ACLU pressures district to add controversial programs


UPPER LAKE, Calif. — Students in the Upper Lake Union Elementary School District will be subjected to pro-homosexual curriculum, programs and training after the district settled a bullying settlement with the American Civil Liberties Union.

The ACLU contacted the school on behalf of the parents of a 14-year-old boy who was assaulted in a school locker room.
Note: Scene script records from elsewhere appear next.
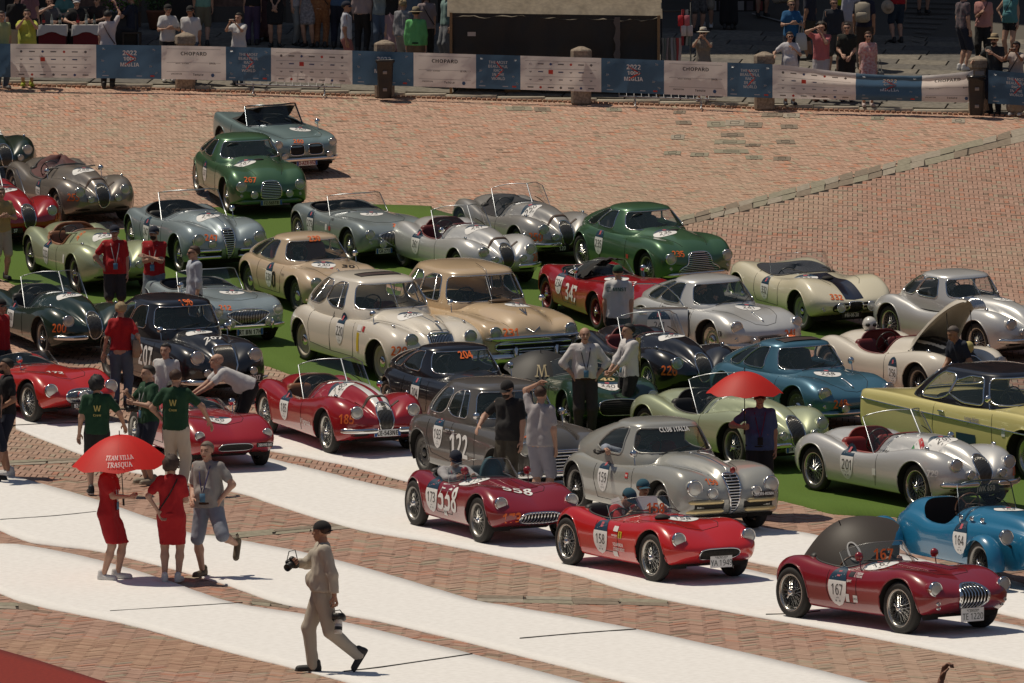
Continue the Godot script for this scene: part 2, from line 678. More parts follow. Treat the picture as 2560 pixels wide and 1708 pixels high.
func inside(c: Dictionary, x: float, y: float, z: float) -> bool:
	var s := sec(c, x)
	var az := absf(z)
	if y < s.yb or az > s.w:
		return false
	if az > s_side(s, y):
		return false
	return az > s.zc or y < s_top(s, az)
func nose_x(c: Dictionary, y: float, z: float, lo := 0.6) -> float:
	var a := lo
	var b: float = c.xn
	var n := 24
	var hit := a
	for i in n:
		var x := lerpf(b, a, i / float(n))
		if inside(c, x, y, z):
			hit = x
			break
	var hi := minf(hit + (b - a) / n, b)
	for i in 7:
		var m := (hit + hi) / 2.0
		if inside(c, m, y, z):
			hit = m
		else:
			hi = m
	return hit
func clip_soup(v: PackedVector3Array, f: Callable) -> PackedVector3Array:
	var o := PackedVector3Array()
	for i in range(0,v.size(),3):
		var p := [v[i],v[i + 1],v[i + 2]]
		var d := [f.call(p[0]),f.call(p[1]),f.call(p[2])]
		var inn := int(d[0] >= 0.0) + int(d[1] >= 0.0) + int(d[2] >= 0.0)
		if inn == 3:
			o.append(p[0]); o.append(p[1]); o.append(p[2])
		elif inn > 0:
			var poly := []
			for j in 3:
				var k := (j + 1) % 3
				if d[j] >= 0.0:
					poly.append(p[j])
				if (d[j] >= 0.0) != (d[k] >= 0.0):
					poly.append(p[j].lerp(p[k],d[j] / (d[j] - d[k])))
			for j in range(1,poly.size() - 1):
				o.append(poly[0]); o.append(poly[j]); o.append(poly[j + 1])
	return o
func body_mesh(c: Dictionary) -> ArrayMesh:
	var xs := []
	var n: int = c.get("nx",60)
	for i in n + 1:
		var t := i / float(n) * 2.0-1.0
		var u := sin(t * PI / 2) * 0.72 + t * 0.28
		xs.append(lerpf(c.xt, c.xn,(u + 1.0) / 2.0))
	var top := []
	var side := []
	for x in xs:
		var s := sec(c, x)
		var rt := PackedVector3Array()
		for i in 15:
			var z := s.zc * i / 14.0
			rt.append(Vector3(x, s_top(s, z),z))
		top.append(rt)
		var rs := PackedVector3Array()
		var yt := s_top(s, s.zc)
		for i in 8:
			var a := i / 7.0 * PI / 2
			rs.append(Vector3(x, s.ym + (yt - s.ym) * pow(maxf(cos(a),0.0),2.0 / s.ns),s.zc + (s.w - s.zc) * pow(maxf(sin(a),0.0),2.0 / s.ns)))
		for i in range(1,7):
			var a := i / 6.0 * PI / 2
			rs.append(Vector3(x, s.ym - (s.ym - s.yb) * sin(a),s.w * (1.0 - (1.0 - s.tk) * (1.0 - cos(a)))))
		rs.append(Vector3(x, s.yb + 0.005,s.w * s.tk * 0.55))
		rs.append(Vector3(x, s.yb + 0.008,0.0))
		side.append(rs)
	var mb := MB.new()
	mb.grid(top)
	if c.has("pit"):
		var p: Array = c.pit
		mb.v = clip_soup(mb.v, func(q: Vector3): return pow(absf((q.x - p[0]) / p[1]),p[3]) + pow(absf(q.z) / p[2],p[3]) - 1.0)
	var ms := MB.new()
	ms.grid(side)
	var ra: float = c.rw + c.get("ag",0.055)
	var cy: float = c.rw + c.get("ay",0.0)
	var spat: bool = c.get("spats",false)
	ms.v = clip_soup(ms.v, func(q: Vector3):
		if q.z < 0.30:
			return 1.0
		var a := Vector2(q.x - c.xf, minf(q.y - cy,0.02) if q.y < cy else q.y - cy).length() - ra
		var b := Vector2(q.x - c.xr, q.y - cy).length() - ra
		if spat:
			b = 1.0
		return minf(a, b))
	mb.v.append_array(ms.v)
	var m := mb.v.size()
	for i in range(0,m,3):
		mb.v.append(Vector3(mb.v[i].x, mb.v[i].y,-mb.v[i].z))
		mb.v.append(Vector3(mb.v[i + 2].x, mb.v[i + 2].y,-mb.v[i + 2].z))
		mb.v.append(Vector3(mb.v[i + 1].x, mb.v[i + 1].y,-mb.v[i + 1].z))
	return mb.mesh()
func arch_mesh(c: Dictionary) -> ArrayMesh:
	var mb := MB.new()
	var ra: float = c.rw + c.get("ag",0.055)
	var cy: float = c.rw + c.get("ay",0.0)
	for x0 in [c.xf, c.xr]:
		for sg in [1.0,-1.0]:
			var rows := []
			for i in 17:
				var a := lerpf(-0.35,PI + 0.35,i / 16.0)
				var x: float = x0 + cos(a) * ra
				var y: float = cy + sin(a) * ra
				var z := side_z(c, x, y) if y > 0.2 else side_z(c, x,0.2)
				rows.append(PackedVector3Array([Vector3(x, y, sg * (z - 0.008)),Vector3(x, y, sg * 0.34),Vector3(x0,cy, sg * 0.34)]))
			mb.grid(rows)
	return mb.mesh()
func lip_mesh(c: Dictionary) -> ArrayMesh:
	var mb := MB.new()
	var ra: float = c.rw + c.get("ag",0.055)
	var cy: float = c.rw + c.get("ay",0.0)
	for x0 in ([c.xf] if c.get("spats",false) else [c.xf,c.xr]):
		for sg in [1.0,-1.0]:
			var pts := PackedVector3Array()
			for i in 25:
				var a := lerpf(-0.2,PI + 0.2,i / 24.0)
				var x: float = x0 + cos(a) * ra
				var y: float = cy + sin(a) * ra
				var s := sec(c, x)
				if y < s.yb:
					continue
				pts.append(Vector3(x, y, sg * (s_side(s, y) - 0.002)))
			if pts.size() > 2:
				mb.tube(pts,0.011,5)
	return mb.mesh()
func rim_pts(c: Dictionary, grow := 1.0,n := 48) -> PackedVector3Array:
	var p: Array = c.pit
	var pts := PackedVector3Array()
	for i in n:
		var a := TAU * i / n
		var x: float = p[0] + p[1] * grow * signf(cos(a)) * pow(absf(cos(a)),2.0 / p[3])
		var z: float = p[2] * grow * signf(sin(a)) * pow(absf(sin(a)),2.0 / p[3])
		pts.append(Vector3(x, top_y(c, x, z),z))
	return pts
func tub_mesh(c: Dictionary) -> ArrayMesh:
	var r := rim_pts(c)
	var mb := MB.new()
	var rows := [r]
	for l in [[0.985,0.55],[0.97,0.34]]:
		var q := PackedVector3Array()
		for p in r:
			q.append(Vector3(lerpf(c.pit[0],p.x, l[0]),l[1],p.z * l[0]))
		rows.append(q)
	var q2 := PackedVector3Array()
	for p in r:
		q2.append(Vector3(c.pit[0],0.33,0))
	rows.append(q2)
	mb.grid(rows, true)
	return mb.mesh()
func seat_mesh(w := 0.46,h := 0.52,bench := false) -> ArrayMesh:
	var mb := MB.new()
	for part in 2:
		var rows := []
		for i in 13:
			var u := i / 12.0*2.0-1.0
			var r := PackedVector3Array()
			for j in 14:
				var a := TAU * j / 14.0
				var ex := signf(cos(a)) * pow(absf(cos(a)),0.5)
				var ey := signf(sin(a)) * pow(absf(sin(a)),0.5)
				var e := pow(maxf(0.0,1.0 - pow(absf(u),5.0)),0.3)
				if part == 0:
					r.append(Vector3(ex * 0.23,0.09 + ey * 0.075 * e, u * w / 2))
				else:
					var y := 0.12 + h * 0.5 + ey * h * 0.5 * e
					r.append(Vector3(-0.20 - y * 0.22 + ex * 0.065 * maxf(e,0.3),y, u * w / 2))
			rows.append(r)
		mb.grid(rows, true)
	return mb.mesh()
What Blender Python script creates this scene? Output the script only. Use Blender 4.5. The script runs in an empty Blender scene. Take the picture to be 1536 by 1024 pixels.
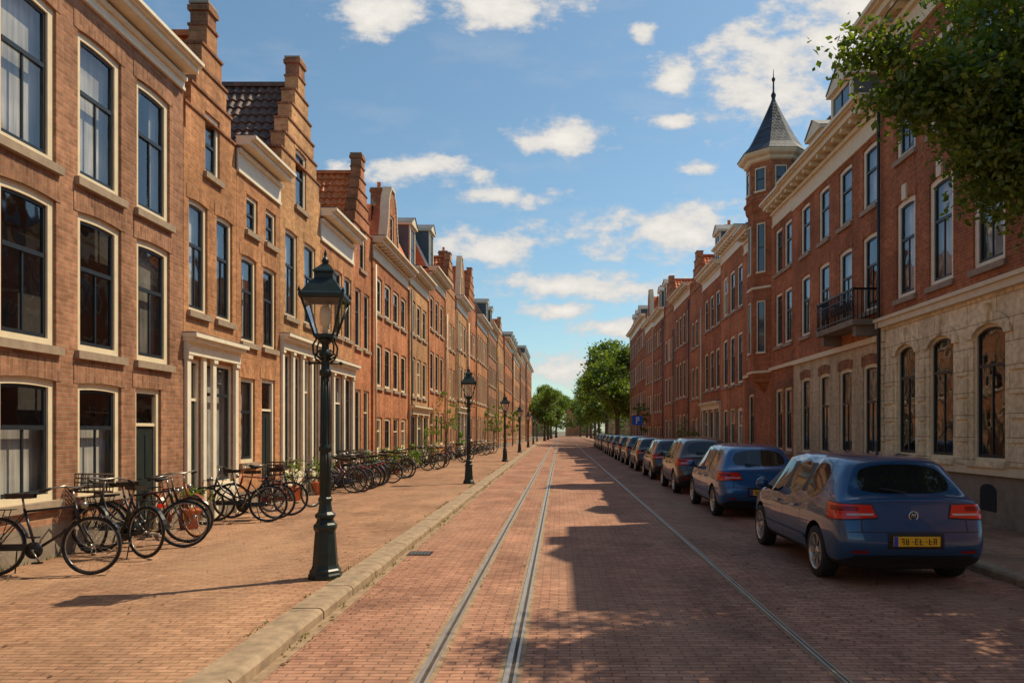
import bpy, math, random, bmesh
from mathutils import Vector, Matrix
from mathutils.bvhtree import BVHTree
random.seed(7)
R=random.random
def U(a,b): return a+(b-a)*R()
scene=bpy.context.scene
# ------------------------------------------------------------------ materials
def newmat(name):
    m=bpy.data.materials.new(name); m.use_nodes=True
    nt=m.node_tree; b=nt.nodes['Principled BSDF']
    return m,nt,b
def N(nt,t,**kw):
    n=nt.nodes.new(t)
    for k,v in kw.items(): setattr(n,k,v)
    return n
def L(nt,a,b): nt.links.new(a,b)
def rgba(c): return (c[0],c[1],c[2],1)
def posuv(nt,mode):
    g=N(nt,'ShaderNodeNewGeometry'); s=N(nt,'ShaderNodeSeparateXYZ'); L(nt,g.outputs['Position'],s.inputs[0])
    c=N(nt,'ShaderNodeCombineXYZ')
    if mode=='wall' or mode=='soldier':
        a=N(nt,'ShaderNodeMath',operation='ADD'); L(nt,s.outputs[0],a.inputs[0]); L(nt,s.outputs[1],a.inputs[1])
        if mode=='wall': L(nt,a.outputs[0],c.inputs[0]); L(nt,s.outputs[2],c.inputs[1])
        else: L(nt,s.outputs[2],c.inputs[0]); L(nt,a.outputs[0],c.inputs[1])
    else:
        L(nt,s.outputs[0],c.inputs[0]); L(nt,s.outputs[1],c.inputs[1])
    return g,c
def noise(nt,vec,scale,detail=3,rough=.6,sx=None):
    n=N(nt,'ShaderNodeTexNoise'); n.inputs['Scale'].default_value=scale; n.inputs['Detail'].default_value=detail; n.inputs['Roughness'].default_value=rough
    if sx:
        mp=N(nt,'ShaderNodeMapping'); mp.inputs['Scale'].default_value=sx; L(nt,vec,mp.inputs[0]); L(nt,mp.outputs[0],n.inputs['Vector'])
    else: L(nt,vec,n.inputs['Vector'])
    return n.outputs['Fac']
def maprange(nt,v,a,b,c,d):
    m=N(nt,'ShaderNodeMapRange'); L(nt,v,m.inputs[0])
    for i,x in enumerate((a,b,c,d)): m.inputs[i+1].default_value=x
    return m.outputs[0]
def mul(nt,col,fac):
    v=N(nt,'ShaderNodeVectorMath',operation='MULTIPLY'); L(nt,col,v.inputs[0]); L(nt,fac,v.inputs[1]); return v.outputs[0]
def bump(nt,b,h,strength,dist):
    n=N(nt,'ShaderNodeBump'); n.inputs['Strength'].default_value=strength; n.inputs['Distance'].default_value=dist
    L(nt,h,n.inputs['Height']); L(nt,n.outputs[0],b.inputs['Normal']); return n
def brickmat(name,c1,c2,mort,mode='wall',bw=.21,rh=.065,ms=.007,rough=.9,bstr=.6,var=.35,wob=.03):
    m,nt,b=newmat(name)
    g,c=posuv(nt,mode); vec=c.outputs[0]
    if wob:
        nz=N(nt,'ShaderNodeTexNoise'); nz.inputs['Scale'].default_value=1.3; nz.inputs['Detail'].default_value=0; L(nt,g.outputs['Position'],nz.inputs['Vector'])
        sc=N(nt,'ShaderNodeVectorMath',operation='SCALE'); sc.inputs['Scale'].default_value=wob; L(nt,nz.outputs['Color'],sc.inputs[0])
        ad=N(nt,'ShaderNodeVectorMath',operation='ADD'); L(nt,c.outputs[0],ad.inputs[0]); L(nt,sc.outputs[0],ad.inputs[1]); vec=ad.outputs[0]
    t=N(nt,'ShaderNodeTexBrick'); L(nt,vec,t.inputs['Vector'])
    t.inputs['Color1'].default_value=rgba(c1); t.inputs['Color2'].default_value=rgba(c2); t.inputs['Mortar'].default_value=rgba(mort)
    t.inputs['Scale'].default_value=1; t.inputs['Brick Width'].default_value=bw; t.inputs['Row Height'].default_value=rh
    t.inputs['Mortar Size'].default_value=ms; t.inputs['Mortar Smooth'].default_value=.3
    n1=noise(nt,g.outputs['Position'],.55,4); n2=noise(nt,g.outputs['Position'],9,1); n3=noise(nt,g.outputs['Position'],1.5,2,.6,(1.6,1.6,.22) if mode!='floor' else (1,.3,1))
    f1=maprange(nt,n1,.3,.7,1-var,1+var*.7); f2=maprange(nt,n2,.3,.7,.82,1.15); f3=maprange(nt,n3,.3,.7,.78,1.14)
    a=N(nt,'ShaderNodeMath',operation='MULTIPLY'); L(nt,f1,a.inputs[0]); L(nt,f2,a.inputs[1])
    a2=N(nt,'ShaderNodeMath',operation='MULTIPLY'); L(nt,a.outputs[0],a2.inputs[0]); L(nt,f3,a2.inputs[1])
    L(nt,mul(nt,t.outputs['Color'],a2.outputs[0]),b.inputs['Base Color'])
    b.inputs['Roughness'].default_value=rough; b.inputs['Specular IOR Level'].default_value=.2
    inv=maprange(nt,t.outputs['Fac'],0,1,1,0)
    h=N(nt,'ShaderNodeMath',operation='ADD'); L(nt,inv,h.inputs[0]); 
    hh=maprange(nt,n2,0,1,0,.5); L(nt,hh,h.inputs[1])
    bump(nt,b,h.outputs[0],bstr,.012)
    return m
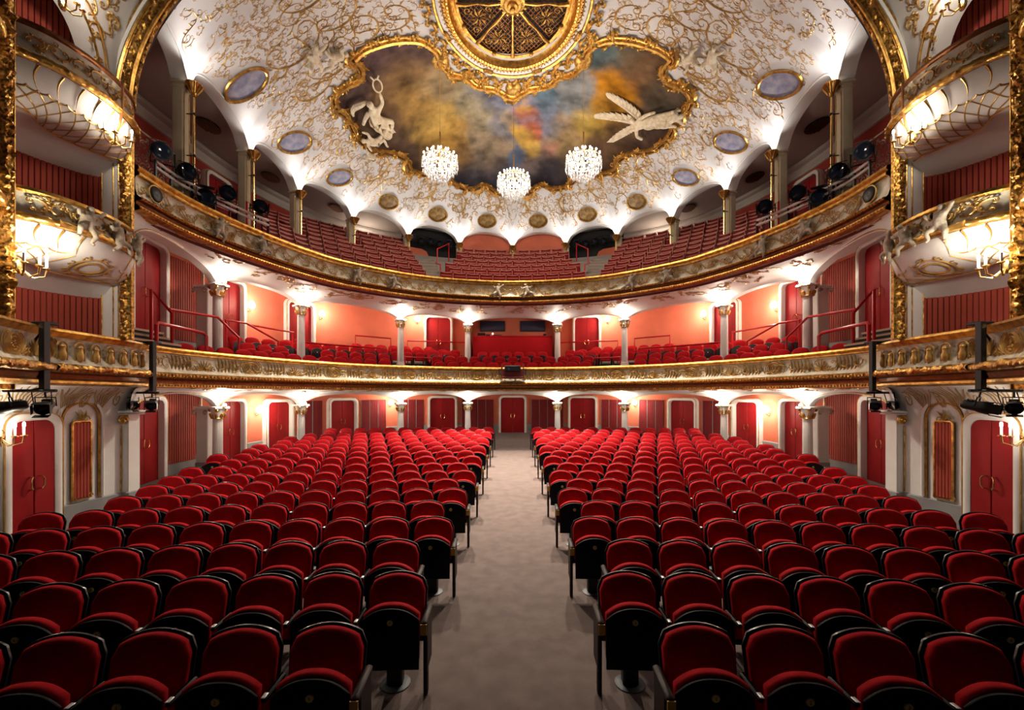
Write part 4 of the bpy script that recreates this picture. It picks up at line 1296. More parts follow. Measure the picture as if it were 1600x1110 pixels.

During the attack, the students yelled taunts of "fag" and "queer." His parents allege the attacks came after years of verbal abuse in which the school did not intercede.

Officials with the California Family Council said in an on-line update to its readers that it condemns the attack and verbal assaults against the student, but is criticizing the district's decision to adopt an eight-point strategy developed by the ACLU.

The settlement requires the district to implement a weeklong "No Name Calling" curriculum, maintain a Gay/Straight Alliance club at the middle school and implement anti-bullying programs such as the GLSEN National Day of Silence and the Gay/Straight Alliance Network's "Making your School a Hate-Free Zone" program.

In addition, the district will revise parent/student handbooks to include the newly adopted anti-discrimination and anti-harassment policies; appoint a staff member to help employees prevent school-based harassment; provide copies and discuss a National Education Association publication addressing LGBT sensitivity; hold annual school-site training to educate students regarding the harmful effects of discrimination; implement professional development to help staff understand impacts of harassment and discrimination; and teach intervention tools.

"We're pleased the district is taking such a big step in the right direction," ACLU attorney Juniper Lesnik said in a news release. "The lesson for other schools is to address anti-gay harassment early before it escalates to violence."

The district is located in Northern California, north of Santa Rosa.